» **DATA SECTION**:

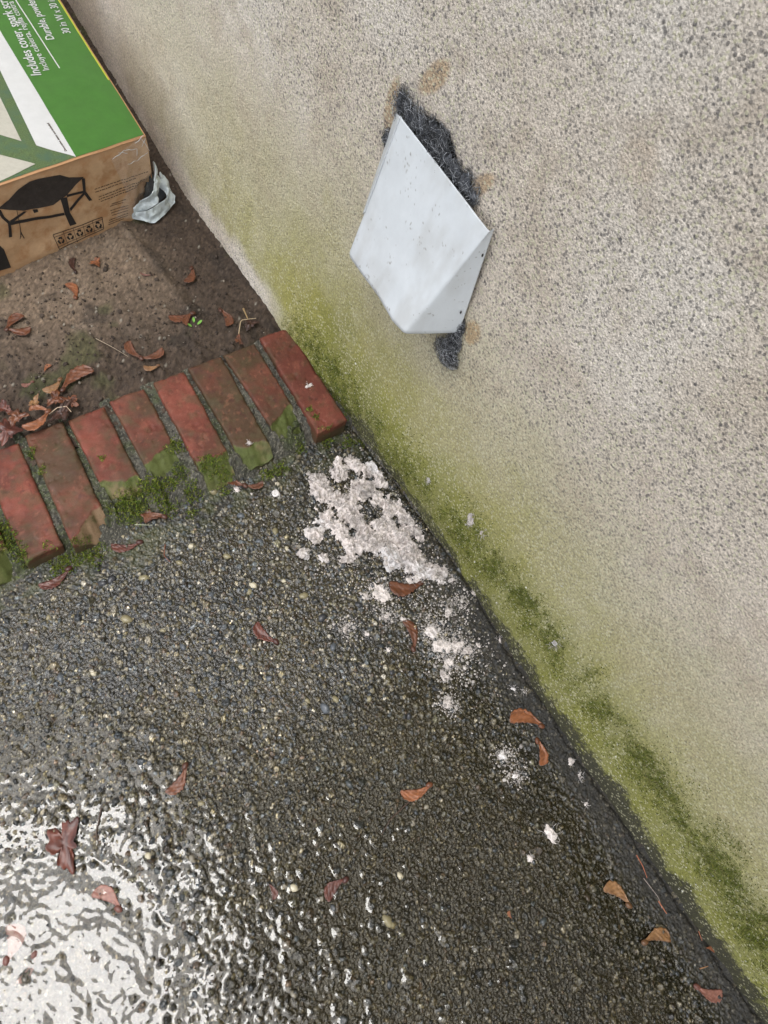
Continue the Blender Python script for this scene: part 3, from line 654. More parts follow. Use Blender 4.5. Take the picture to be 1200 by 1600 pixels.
# right side and back and left
def side(p0b, p0t, dvec, length, name, torn=False):
    U, Wv = np.meshgrid(np.linspace(0, 1, 90), ww); 
    P = (p0b + 0 * U[..., None]) * (1 - Wv[..., None]) + p0t * Wv[..., None] + dvec * length * U[..., None]
    P = P + .003 * fbm3(P, 12, 3, 631)[..., None] * np.array([1, .3, 0]) * sstep(0, .1, U)[..., None]
    c = mix((.40, .235, .118), (.28, .15, .07), sstep(-.3, .4, fbm3(P, 24, 4, 633)))
    kp = ~((U < .05 - .10 * np.clip(Wv - .05, 0, 1) + .01 * fbm2(U, Wv, 25, 2, 635)) & (Wv < .46)) if torn else np.ones(U.shape, bool)
    Vv_, ff, cc_ = sub_grid(kp, P.reshape(-1, 3), c.reshape(-1, 3)); bchild(link(name, mesh(name, Vv_, ff, cc_), M_card))
side(bot_c, top_c - np.array([.0, 0, .003]), sdir, BD, 'side_panel', True)
side(bot_c + bdir * BW, top_c + fdir * BW, sdir, BD, 'side_panel')
side(bot_c + sdir * BD, top_c + sdir * BD, fdir, BW, 'back_panel')
# top panel, printed
def top_pt(p): return np.array([p[0], p[1], ZT])
def topz(x, y): return ZT + .0018 * fbm2(x, y, 7, 3, 641) + .0008 * fbm2(x, y, 30, 2, 643)
U, Vt = np.meshgrid(np.linspace(0, 1, 200), np.linspace(0, 1, 200)); P = top_c + fdir * BW * U[..., None] + sdir * BD * Vt[..., None]
ed = np.minimum(np.minimum(U, 1 - U) * BW, np.minimum(Vt, 1 - Vt) * BD)
P[..., 2] = topz(P[..., 0], P[..., 1]) 
bchild(link('top_panel', mesh('top_panel', P.reshape(-1, 3), gridfaces(200, 200), np.broadcast_to(np.array((.36, .2, .1)), (40000, 3))), M_card))
import mathutils.geometry as mg
def tess(polys, sc=(.76, .153), lim=.006):                             # ear-clip then split long edges
    V = []; Fc = []
    for poly in polys:
        pts = [Vector((p[0], p[1], 0)) for p in poly]; o = len(V); V += [tuple(p)[:2] for p in poly]
        for t_ in mg.tessellate_polygon([pts]): Fc.append([o + i for i in t_])
    V = [np.array(v, float) for v in V]
    for _ in range(7):
        out = []; cache = {}
        def mid(a, b_):
            k_ = (min(a, b_), max(a, b_))
            if k_ not in cache: cache[k_] = len(V); V.append((V[a] + V[b_]) / 2)
            return cache[k_]
        for f_t in Fc:
            a, b_, c = f_t
            if max(np.linalg.norm((V[a] - V[b_]) * np.array(sc)), np.linalg.norm((V[b_] - V[c]) * np.array(sc)), np.linalg.norm((V[c] - V[a]) * np.array(sc))) > lim:
                m1, m2, m3 = mid(a, b_), mid(b_, c), mid(c, a); out += [[a, m1, m3], [m1, b_, m2], [m3, m2, c], [m1, m2, m3]]
            else: out.append(f_t)
        Fc = out
    return np.array(V), np.array(Fc)
def top_print(name, poly, mat, lift):       # a printed area of the top, following its sag
    V, Fc = tess([poly], (1, 1), .012); e_ = edge_drop(V[:, 0], V[:, 1])
    return bchild(link(name, mesh(name, np.stack([V[:, 0], V[:, 1], topz(V[:, 0], V[:, 1]) + lift - e_], -1), Fc), mat))
def edge_drop(x, y):
    d_ = np.stack([x - top_c[0], y - top_c[1]], -1); A = np.array([[fdir[0], sdir[0]], [fdir[1], sdir[1]]]); uv = d_ @ np.linalg.inv(A).T
    e_ = np.minimum(np.minimum(uv[..., 0], BW - uv[..., 0]), np.minimum(uv[..., 1], BD - uv[..., 1])); return 0 * e_
def tp(px, py): p = at(px, py, ZT); return (p[0], p[1])
def tq(f, s): p = top_c + fdir * f + sdir * s; return (p[0], p[1])
gA = tp(114, 241); gB = tp(0, 62); gdir = np.array(gB) - np.array(gA); gE = tuple(np.array(gA) + gdir / np.linalg.norm(gdir) * .76)
e0 = tq(.002, .002); 
fl_ = (np.array(gA) - np.array(top_c[:2])) @ fdir[:2]
gA2 = tq(fl_, .0045)
top_print('green_panel', [gA2, tq(.002, .0045), tq(.002, BD - .002), gE], M_green, .0006)
wB = tp(57, 228); wC = tp(0, 110); wdir = np.array(wC) - np.array(wB); wE = tuple(np.array(wB) + wdir / np.linalg.norm(wdir) * .70)
top_print('white_panel', [gA2, gE, wE, wB], M_white, .0007)
top_print('grass_picture', [gA2, wB, wE, tq(BW - .002, BD - .002), tq(BW - .002, .0045)], M_grassp, .0005)
top_print('paving_picture', [tp(34, 222), tp(0, 152), tp(-60, 40), tp(-240, 90), tp(-60, 205), tp(0, 211)], M_slab, .0010)
top_print('paving_picture', [tp(57, 262), tq(.24, .003), tq(.70, .003), tp(-200, 290), tp(0, 241)][::-1] if False else [tp(56, 258), tp(0, 243), tp(-150, 212), tq(.60, .0055), tq(.235, .0055)], M_slab, .0010)
# yellow rim on the far half of the right edge
M_rim = vmat('yellow_rim', rough=.4, col=(.42, .45, .03), nf=60, nv=.1, bump=0)
top_print('yellow_rim', [tq(.0022, .13), tq(.0022, BD - .003), tq(.0042, BD - .003), tq(.0042, .13)], M_rim, .0009)
def lettering(txt, px, py, size, px2, py2, mat=M_white, bold=0.0, sx_=1.0, par=None):
    p0 = np.array(tp(px, py)); p1 = np.array(tp(px2, py2)); dv = p1 - p0; an_ = math.atan2(dv[1], dv[0])
    cu = bpy.data.curves.new('lettering', 'FONT'); cu.body = txt; cu.size = size; cu.extrude = .00015; cu.offset = bold; cu.resolution_u = 3
    o = bpy.data.objects.new('lettering', cu); COL.objects.link(o)
    bpy.context.view_layer.update()
    dg = bpy.context.evaluated_depsgraph_get(); me = bpy.data.meshes.new_from_object(o.evaluated_get(dg)); bpy.data.objects.remove(o); bpy.data.curves.remove(cu)
    me.name = 'lettering'; n_ = len(me.vertices); co = np.zeros(n_ * 3, np.float32); me.vertices.foreach_get('co', co); co = co.reshape(-1, 3)
    co[:, 0] *= sx_
    c, s = math.cos(an_), math.sin(an_); X = p0[0] + c * co[:, 0] - s * co[:, 1]; Y = p0[1] + s * co[:, 0] + c * co[:, 1]
    co = np.stack([X, Y, topz(X, Y) + .0013 + co[:, 2]], -1); me.vertices.foreach_set('co', co.astype(np.float32).ravel()); me.update(); me.materials.clear()
    return bchild(link('lettering', me, mat))
lettering('Includes cover, spark screen', 65, 118, .0215, 16, 12, bold=.0002, sx_=.84)
lettering('Incluye cubierta, rejilla contra chispas', 77.5, 110, .0140, 14, -10, sx_=1.0)
lettering('Durable, powder-coated', 85.5, 62, .0185, 48, -10, bold=.0001, sx_=.80)
lettering('30 in W x 30 in L x', 111, 52, .0175, 77, -16, sx_=.80)
lettering('Decorative items not included', 105, 237, .0050, 83, 203, mat=M_ink2)
top_print('white_rule', [tp(92.5, 107), tp(94, 106.3), tp(24, -2), tp(22.5, -1.3)], M_white, .0012)

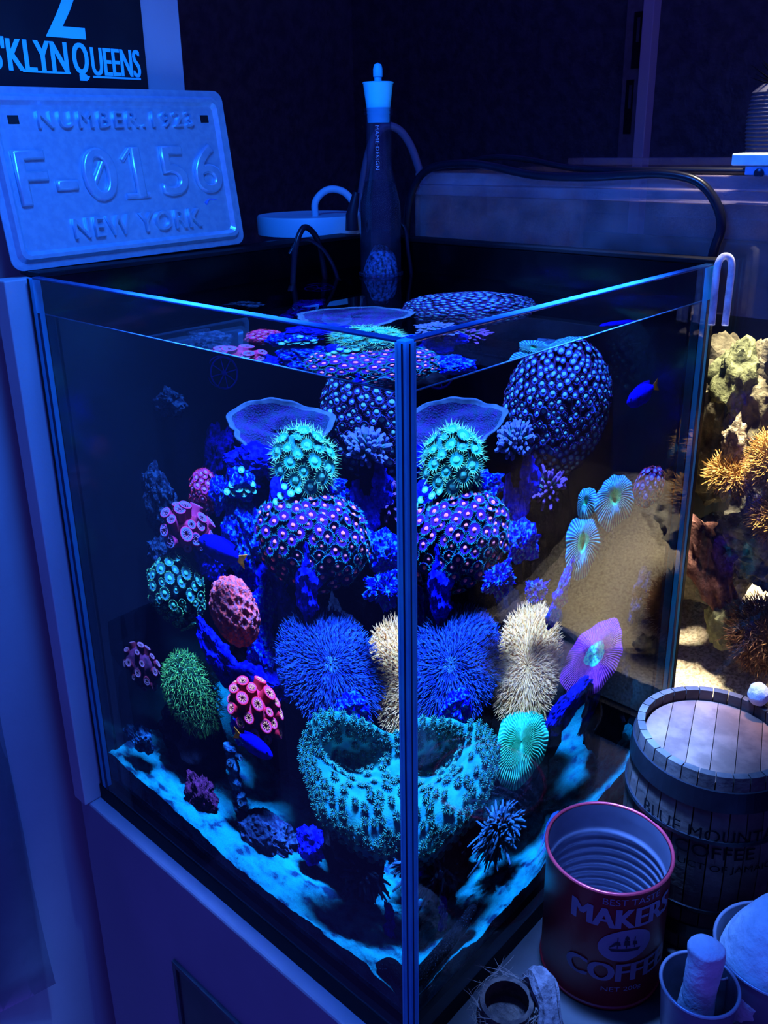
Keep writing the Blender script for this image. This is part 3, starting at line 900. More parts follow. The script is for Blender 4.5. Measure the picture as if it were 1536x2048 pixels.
# ---- folded green brain coral: three ribbed lobes
def folded_brain():
    t = thing('folded_brain_coral', 'folded green blue brain coral with fine ribs, upper right', 'coral', (.2290, .0770, .2080), frame(UP, (.78, -.62, 0)))
    ms = [mat('green_rib', T(70, 215, 225), T(50, 170, 225), scale=250, rough=.6), mat('blue_rib', T(10, 80, 165), T(8, 50, 140), scale=250), mat('green_valley', T(60, 250, 215), T(20, 200, 190), scale=350), mat('brain_under', T(5, 45, 80))]
    l1 = disc_mesh('lobe', .0165, .0225, .0110, 46, ms, rib=.05, mouth=.26, mouth_depth=.65, nr=24, inner=.30, seed=3, wav=.06, rim_drop=.9, ring=.72)
    l2 = disc_mesh('lobe', .0185, .0205, .0110, 48, ms, rib=.05, mouth=.26, mouth_depth=.65, nr=24, inner=.30, seed=6, wav=.07, rim_drop=.9, lobed=.25, ring=.72)
    l3 = disc_mesh('lobe', .0100, .0115, .0070, 28, ms, rib=.06, mouth=.3, mouth_depth=.5, nr=16, inner=.2, seed=8, wav=.05, ring=.8)
    link('lobe', l1, t, (-.0125, -.005, -.0125), frame((.0, -.86, .5), (.96, 0, -.15)))
    link('lobe', l2, t, (.0150, -.002, .0135), frame((.05, -.86, .5), (.85, .0, .45)))
    link('lobe', l3, t, (-.0100, .005, .0130), frame((-.35, -.75, .5), (.9, 0, .2)))
    link('skeleton', lump('skeleton', (.014, .009, .018), mat('brain_skeleton', T(5, 40, 90), T(3, 20, 60), scale=200), 3, 3, .2), t, (0, .012, -.004))
folded_brain()

# ---- cup coral
def cup_coral():
    t = thing('cup_coral', 'large turquoise cup coral studded with flower polyps at the near corner', 'coral', (.058, .060, .1), VIEWF)
    nr, na = 40, 110
    E1, SL, NN = Vector((1, 0, 0)), Vector((0, .024, .031)), Vector((0, -.79, .61))
    def S(rho, phi):
        """rho 0 centre .. 1 rim, phi 0 right, pi/2 far rim, -pi/2 near rim"""
        x, s_ = math.cos(phi), math.sin(phi)
        e = 1+.05*math.sin(3*phi+.5)+.03*math.sin(7*phi)
        e -= .16*math.exp(-((phi-1.15)/.22)**2)          # notch of the far rim
        e += .07*math.exp(-((phi-2.2)/.35)**2)           # left ear
        px, ps = x*rho*e, s_*rho*e
        # squarer outline below
        wdt = .0465*(1+.10*max(0, -s_)*abs(x))
        h = .013*(1-rho**2)
        d = ((px+.12)/.50)**2+((ps-.36)/.36)**2
        h -= .034*math.exp(-d*1.2)                      # throat
        h += .0016*math.sin(px*11+ps*4)*rho              # folds
        h -= .007*max(0, rho-.86)/.14*max(0, -s_)        # near rim rolls over
        h += .006*max(0, rho-.75)/.25*max(0, s_)         # far rim stands up
        return E1*(px*wdt)+SL*ps+NN*h+Vector((0, -.002, .012))
    V = [S(.02+.98*j/nr, 2*PI*i/na) for j in range(nr+1) for i in range(na)]
    F = [(j*na+i, (j+1)*na+i, (j+1)*na+(i+1) % na, j*na+(i+1) % na) for j in range(nr) for i in range(na)]
    me = mesh('cup', V, F, [mat('cup_flesh', T(30, 205, 245), T(15, 150, 225), scale=90, rough=.6, bump=.2, bscale=900)])
    o = link('cup', me, t)
    md = o.modifiers.new('thickness', 'SOLIDIFY')
    md.thickness = .0035
    md.offset = -1
    fl = MB()
    fl.lathe([(.55, -.8), (.62, -.1), (.45, .22), (.001, .26)], 12, 0)
    for ring, (nn, r0, r1, zz) in enumerate(((12, .40, 1.0, .22), (9, .25, .70, .42))):
        for i in range(nn):
            a = 2*PI*(i+.5*ring)/nn
            u = Vector((math.cos(a), math.sin(a), 0)); s = Vector((-u.y, u.x, 0))
            k = [u*r0-s*.09+Vector((0, 0, .18)), u*r0+s*.09+Vector((0, 0, .18)), u*r1+s*.13+Vector((0, 0, zz)), u*(r1+.10)+Vector((0, 0, zz+.04)), u*r1-s*.13+Vector((0, 0, zz)), u*(r1*.8)+Vector((0, 0, zz+.14))]
            fl.add(k, [(0, 1, 2, 5), (0, 5, 4), (5, 2, 3), (5, 3, 4), (1, 0, 4, 3, 2)], 1)
    fm = fl.mesh('flower_polyp', [mat('flower_stalk', T(12, 105, 150), T(8, 70, 125), scale=500), mat('flower_petal', T(45, 165, 165), T(20, 110, 135), scale=600)])
    rg = np.random.default_rng(12)
    pts = []
    def place(rho, phi, r):
        p = S(rho, phi)
        a_ = S(min(1, rho+.02), phi)-S(max(0, rho-.02), phi)
        b_ = S(rho, phi+.02)-S(rho, phi-.02)
        n = a_.cross(b_).normalized()
        if any((q-p).length < (rr+r)*.80 for q, rr in pts): return
        pts.append((p, r))
        link('flower_polyp', fm, t, p+n*r*.45, to_axis(n+Vector(rg.normal(0, .12, 3)), rg.uniform(0, 6)), r)
    for k in range(90):            # dense along the rim
        place(.985, 2*PI*k/90, .0028)
    for k in range(90):
        place(.88, 2*PI*(k+.5)/90, .0030)
    for k in range(1600):
        if len(pts) > 250: break
        rho, phi = math.sqrt(rg.random())*.95, rg.uniform(-PI, PI)
        dens = .9 if rho > .74 else .16
        if rg.random() < dens:
            place(rho, phi, rg.uniform(.0026, .0036))
    link('stem', lump('stem', (.014, .014, .030), M_rdark, 5, 3, .15), t, (0, .012, -.046))
cup_coral()

# ---- thin plate coral
def plate_coral():
    t = thing('plating_coral', 'thin dull violet plate coral with a pale rim, upper middle', 'coral', (.174, .199, .268), frame(-AWAY*.62+UP*.78, RIGHT+UP*.16), None)
    nr, na = 26, 96
    V, F, M = [], [], []
    for j in range(nr+1):
        rho = .03+.97*j/nr
        for i in range(na):
            a = 2*PI*i/na
            e = 1+.08*math.sin(3*a+.6)+.05*math.sin(5*a+2)+.022*math.sin(13*a)
            x, y = .0385*rho*e*math.cos(a), .0225*rho*e*math.sin(a)
            z = .006*rho**2.5+.0022*rho*math.sin(4*a+1)+.0012*math.sin(rho*9+a*3)
            V.append((x, y, z))
    for j in range(nr):
        for i in range(na):
            i2 = (i+1) % na
            F.append((j*na+i, (j+1)*na+i, (j+1)*na+i2, j*na+i2))
            M.append(1 if j > nr-4 else 0)
    o = link('plate', mesh('plate', V, F, [mat('plate_violet', T(34, 40, 150, .45), T(18, 55, 120, .45), scale=160, rough=.8, bump=.9, bscale=900, ramp=(.35, .65)), mat('plate_rim', T(45, 95, 170, .5), T(30, 75, 140, .5), scale=200, rough=.7)], M), t)
    md = o.modifiers.new('thickness', 'SOLIDIFY'); md.thickness = .002; md.offset = -1
    link('stem', lump('stem', (.012, .010, .016), M_rdark, 2, 3, .2), t, (0, 0, -.016))
plate_coral()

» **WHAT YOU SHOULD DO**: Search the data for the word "Blender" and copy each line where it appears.

» **RESULT OF THE EXERCISE**:
Continue the Blender Python script for this scene: part 3, from line 654. More parts follow. Use Blender 4.5. Take the picture to be 1200 by 1600 pixels.
Keep writing the Blender script for this image. This is part 3, starting at line 900. More parts follow. The script is for Blender 4.5. Measure the picture as if it were 1536x2048 pixels.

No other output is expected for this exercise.